One, of course, is the operative number here. That’s the number of men’s spots Canada is down to for 2025 Worlds in Boston, the event that will also determine the allotments for the ensuing Olympics. A pressure cooker awaits them all at 2025 Canadians in Laval, Quebec.
“It’ll be tense, but I’ll probably try not to think about it. Just do my job and see what happens,” Rakic says of the situation facing Canada’s top men. “When it’s one spot, you know basically it’s going to be the champion, unless they have a skate-off at Four Continents (which happened this year before Chiu and Sadovsky were selected to go to Worlds in Montreal). The pressure is higher with one spot, but then it’ll come down to who is the most prepared mentally, the strongest maybe to handle the pressure. Which is what we need for (the men’s skater who earns) that one spot.”
It’s the kind of confidence Rakic gained in a most memorable season.
“Maybe some results, people could look at and say ‘oh, it wasn’t great.’ But to me, looking at it as a whole, it was the best season,” Rakic said in reflecting on last season. “Training throughout the whole year … my coach said it was like a dream year. It was very good and I felt like I was improving all the time. And even with the bad things, I learned from it and it helped me grow.”
Canada’s last appeal
The long and winding road toward final resolution of the medal standings in the Team Event at the Beijing 2022 Olympics is approaching the finish line.
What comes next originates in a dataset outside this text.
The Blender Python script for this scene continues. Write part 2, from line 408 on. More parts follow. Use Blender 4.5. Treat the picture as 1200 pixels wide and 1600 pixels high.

The final appeal on the matter will be held July 22 in Lausanne, Switzerland — four days before the opening of the Paris Olympics — the Court of Arbitration for Sport said on Friday. Team Event medals have yet to be awarded in the wake of the doping scandal surrounding Russian skater Kamila Valieva, who was disqualified from the Beijing Games and handed a four-year ban from the sport by a different panel of CAS judges in January. Following that ruling, the International Skating Union stripped Valieva’s points in the Team Event and upgraded the United States to the gold medal and Japan to silver. However, because points were not added to teams behind Russia in the standings (you know, what many saw as the logical thing for them to do), Canada remained in fourth place in the final standings. That prompted Skate Canada to launch an appeal of the results.
(three Russian appeals were also launched in at attempt to regain the gold medal. Those were heard June 12, but the verdicts have yet to be published).
The International Olympic Committee’s executive board has final say on the allocation of medals. The plan, as it now stands, is to finally award those medals before the Closing Ceremony at the Paris Summer Games.
If Skate Canada’s appeal is successful, a team including the following skaters would be upgraded to a bronze medal: Piper Gilles, Paul Poirier, Kirsten Moore-Towers, Michael Marinaro, Vanessa James, Eric Radford, Maddie Schizas and Roman Sadovsky, a late fill-in for Keegan Messing.